Efforts to boost students’ social-emotional skills have earned Washington Discovery Academy some national recognition. In a video presented to the Plymouth School Board last week, WDA Facilitator Kendall Hoover said that students are increasingly coming to school without the social skills they need to work out problems on their own.
“So we start each day with a morning meeting, and we start with each child saying where they are on that social-emotional scale,” Hoover explained. “Sometimes, everybody is a one when they go around, which they are ready to go, ready to learn. Sometimes, we are more of a two. We might be a little bit tired or not feeling well. Or there are others that have had more traumatic things happen, and they’re a three, a four, or a five.”
The school has also expanded those efforts to staff meetings. The thought is that if staff members can learn to discuss their own problems with each other, it will be easier for them to help students do it.
Principal Lauren Cooper told the school board that Washington Discovery Academy had been selected as one of the New Tech Network’s demonstration school for a couple years.
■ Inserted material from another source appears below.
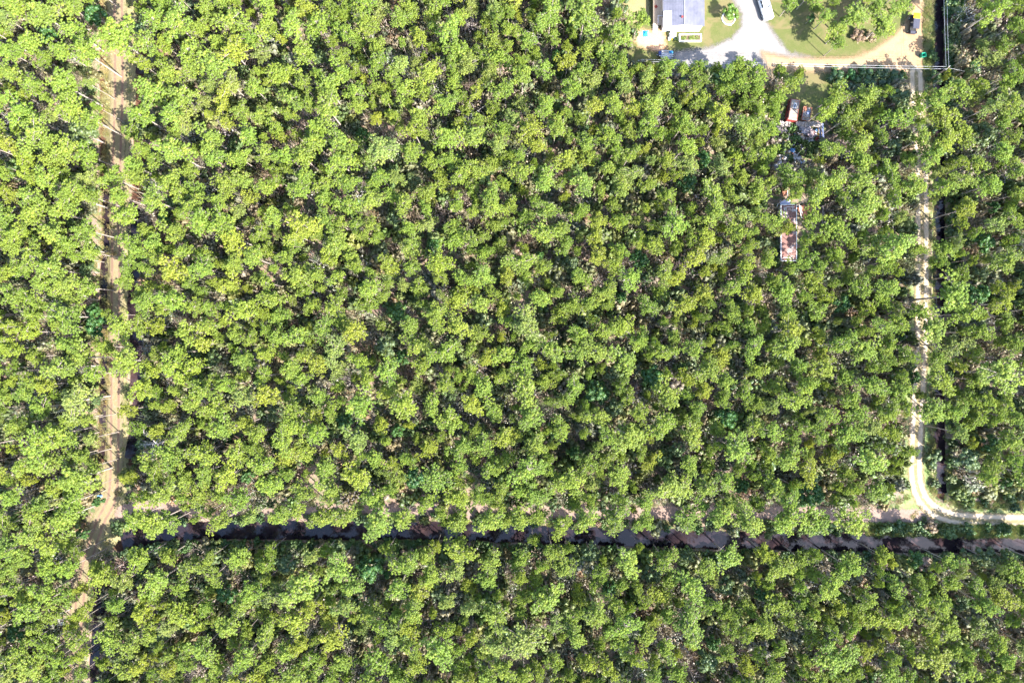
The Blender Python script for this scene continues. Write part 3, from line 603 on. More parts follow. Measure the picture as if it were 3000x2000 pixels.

Now, the social-emotional learning effort has helped the school be named one of New Tech’s first Spotlight Schools.
WDA Social Worker Brenda Lewis said in the video that the designation is a great honor. “I think this is a movement that will probably spread across the nation,” she said, “and that’s why I was so excited when this came about because I was like, ‘This is something I’ve been wanting for years.’ It was so important for us to be addressing that side of students’ learning, not just the academic, but are you addressing the whole student?”
Cooper said Washington Discovery Academy is one of the first two or three schools in the country to get New Tech’s Spotlight School designation and probably the first elementary school.